The Pixel 6 Pro’s new ISP brings with it a list of new camera-specific additions. Among them is the Magic Eraser, which allows you to select and remove objects and people from images with the swipe of a finger. This works almost too well, and while you might see some evidence of smoothing if you zoom right into an image, the ability to remove stuff with zero effort without extra image-editing tools is incredibly useful.
Motion Mode also adds motion blur to photographs automatically when the AI algorithm detects if you’re panning, and can also turn moving water into a milky blur without the need for ND filters or a tripod. Meanwhile, Google says its new Real Tone feature is better at accurately capturing and reproducing skin tones than ever before.
The Pixel 6 Pro’s recording features are the same as last year, with capture topping out at 4K 60fps, fully stabilised. Footage looks as crisp and rock-steady as ever, and I have very few complaints – there’s a bit of HDR flicker when panning across a sunset scene, but this isn’t much of a problem.

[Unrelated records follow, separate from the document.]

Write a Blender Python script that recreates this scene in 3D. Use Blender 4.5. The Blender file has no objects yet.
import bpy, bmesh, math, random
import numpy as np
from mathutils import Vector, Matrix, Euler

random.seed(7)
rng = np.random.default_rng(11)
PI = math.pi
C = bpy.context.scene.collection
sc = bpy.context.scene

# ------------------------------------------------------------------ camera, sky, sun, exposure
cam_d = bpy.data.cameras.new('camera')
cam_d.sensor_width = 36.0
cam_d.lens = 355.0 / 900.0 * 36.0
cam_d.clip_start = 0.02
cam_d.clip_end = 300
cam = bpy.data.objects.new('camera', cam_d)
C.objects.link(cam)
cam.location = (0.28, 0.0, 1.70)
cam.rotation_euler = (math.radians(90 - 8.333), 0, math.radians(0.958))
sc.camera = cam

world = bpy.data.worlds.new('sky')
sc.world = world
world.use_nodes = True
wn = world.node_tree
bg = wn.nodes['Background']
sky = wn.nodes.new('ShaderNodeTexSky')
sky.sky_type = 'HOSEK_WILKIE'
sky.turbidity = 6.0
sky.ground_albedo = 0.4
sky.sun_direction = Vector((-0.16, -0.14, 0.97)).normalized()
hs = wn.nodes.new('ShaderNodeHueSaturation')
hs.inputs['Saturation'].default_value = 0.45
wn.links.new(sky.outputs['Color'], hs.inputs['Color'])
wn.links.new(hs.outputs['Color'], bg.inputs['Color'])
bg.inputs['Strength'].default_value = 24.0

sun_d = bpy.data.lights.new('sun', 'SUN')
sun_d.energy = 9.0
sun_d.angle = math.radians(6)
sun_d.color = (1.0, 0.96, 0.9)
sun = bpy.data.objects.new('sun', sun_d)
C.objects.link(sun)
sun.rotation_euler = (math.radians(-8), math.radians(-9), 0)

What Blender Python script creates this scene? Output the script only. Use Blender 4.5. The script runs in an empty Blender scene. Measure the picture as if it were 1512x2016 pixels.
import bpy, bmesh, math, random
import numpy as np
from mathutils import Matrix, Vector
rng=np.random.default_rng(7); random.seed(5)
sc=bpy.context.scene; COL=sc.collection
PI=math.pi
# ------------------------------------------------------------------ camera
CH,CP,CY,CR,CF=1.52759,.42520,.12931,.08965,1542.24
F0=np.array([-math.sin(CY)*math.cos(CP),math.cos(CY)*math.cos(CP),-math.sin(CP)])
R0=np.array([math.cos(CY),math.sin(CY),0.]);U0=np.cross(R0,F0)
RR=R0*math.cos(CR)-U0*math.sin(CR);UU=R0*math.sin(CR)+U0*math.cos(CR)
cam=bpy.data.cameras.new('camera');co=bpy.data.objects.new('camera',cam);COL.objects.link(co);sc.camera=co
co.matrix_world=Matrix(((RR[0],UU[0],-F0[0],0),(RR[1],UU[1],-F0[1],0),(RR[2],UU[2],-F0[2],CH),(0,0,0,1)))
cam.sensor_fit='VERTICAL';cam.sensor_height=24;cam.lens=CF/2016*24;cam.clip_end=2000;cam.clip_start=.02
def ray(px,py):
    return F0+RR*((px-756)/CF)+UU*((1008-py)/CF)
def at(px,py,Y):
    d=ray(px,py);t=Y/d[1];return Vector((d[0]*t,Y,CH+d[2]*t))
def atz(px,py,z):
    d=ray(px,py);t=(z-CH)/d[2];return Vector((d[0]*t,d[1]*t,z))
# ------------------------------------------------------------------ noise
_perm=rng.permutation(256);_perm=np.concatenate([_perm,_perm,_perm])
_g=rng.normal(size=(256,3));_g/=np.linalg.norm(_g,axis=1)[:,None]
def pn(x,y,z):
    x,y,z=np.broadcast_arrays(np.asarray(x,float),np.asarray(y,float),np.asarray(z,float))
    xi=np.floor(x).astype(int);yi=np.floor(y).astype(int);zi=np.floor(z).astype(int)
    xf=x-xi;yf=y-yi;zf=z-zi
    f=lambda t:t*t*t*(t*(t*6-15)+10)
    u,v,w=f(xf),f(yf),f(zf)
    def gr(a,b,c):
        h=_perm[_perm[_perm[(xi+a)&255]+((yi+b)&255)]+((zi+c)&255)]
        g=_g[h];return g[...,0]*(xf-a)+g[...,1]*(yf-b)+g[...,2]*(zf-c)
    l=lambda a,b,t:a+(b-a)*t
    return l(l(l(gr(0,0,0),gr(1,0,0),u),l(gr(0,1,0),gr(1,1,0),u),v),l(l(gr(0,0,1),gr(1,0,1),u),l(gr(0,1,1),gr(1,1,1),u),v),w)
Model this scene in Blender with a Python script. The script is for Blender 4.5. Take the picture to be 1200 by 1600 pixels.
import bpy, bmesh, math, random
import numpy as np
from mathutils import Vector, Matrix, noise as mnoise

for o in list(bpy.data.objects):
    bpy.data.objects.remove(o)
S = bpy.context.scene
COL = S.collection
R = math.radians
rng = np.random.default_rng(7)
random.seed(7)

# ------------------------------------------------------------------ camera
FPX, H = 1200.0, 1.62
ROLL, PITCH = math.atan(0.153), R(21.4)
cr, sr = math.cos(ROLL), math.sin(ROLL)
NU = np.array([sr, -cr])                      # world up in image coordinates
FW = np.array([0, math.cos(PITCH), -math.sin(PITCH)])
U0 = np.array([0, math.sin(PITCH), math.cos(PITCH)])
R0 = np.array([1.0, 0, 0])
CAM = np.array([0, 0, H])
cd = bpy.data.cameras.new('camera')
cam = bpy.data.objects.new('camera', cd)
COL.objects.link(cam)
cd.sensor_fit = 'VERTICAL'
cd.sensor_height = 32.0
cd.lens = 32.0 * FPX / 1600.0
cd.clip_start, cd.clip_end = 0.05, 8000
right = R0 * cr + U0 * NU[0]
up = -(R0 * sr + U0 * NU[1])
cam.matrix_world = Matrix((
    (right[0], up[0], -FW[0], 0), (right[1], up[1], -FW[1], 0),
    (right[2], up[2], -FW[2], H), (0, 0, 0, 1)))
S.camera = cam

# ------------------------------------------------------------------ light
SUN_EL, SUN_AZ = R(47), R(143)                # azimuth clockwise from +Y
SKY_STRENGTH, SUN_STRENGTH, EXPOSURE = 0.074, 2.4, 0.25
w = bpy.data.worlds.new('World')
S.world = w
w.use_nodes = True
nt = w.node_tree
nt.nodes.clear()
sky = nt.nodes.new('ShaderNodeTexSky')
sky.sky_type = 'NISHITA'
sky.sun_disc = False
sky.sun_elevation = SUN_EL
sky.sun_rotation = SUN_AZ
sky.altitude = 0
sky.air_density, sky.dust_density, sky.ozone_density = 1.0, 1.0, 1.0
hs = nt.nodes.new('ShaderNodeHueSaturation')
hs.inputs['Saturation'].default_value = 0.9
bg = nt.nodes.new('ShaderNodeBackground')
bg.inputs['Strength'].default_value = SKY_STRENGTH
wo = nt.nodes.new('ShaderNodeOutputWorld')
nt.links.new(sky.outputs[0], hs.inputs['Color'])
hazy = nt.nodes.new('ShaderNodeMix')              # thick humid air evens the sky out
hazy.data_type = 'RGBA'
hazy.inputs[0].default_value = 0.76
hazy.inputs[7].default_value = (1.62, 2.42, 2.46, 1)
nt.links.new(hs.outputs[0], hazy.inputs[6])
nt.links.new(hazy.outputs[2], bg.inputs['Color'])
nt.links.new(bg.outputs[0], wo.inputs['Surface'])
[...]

Google Pixel 6 Pro review: Verdict
The Pixel 6 Pro is quite an upgrade. With an improved camera array – including that long-reach 4x telephoto – a more luxurious build, a bigger, better screen and faster performance than its predecessor, it’s nudging into ua-flagship territory and possesses all the necessary credentials to successfully challenge Samsung and Apple’s finests.
Better than this, though, is the price. At £849, the Pixel 6 Pro, like the regular Pixel 6, is a bit of a bargain. At this late stage in the year, I can’t see any flagship phone competing with it for affordability in 2021.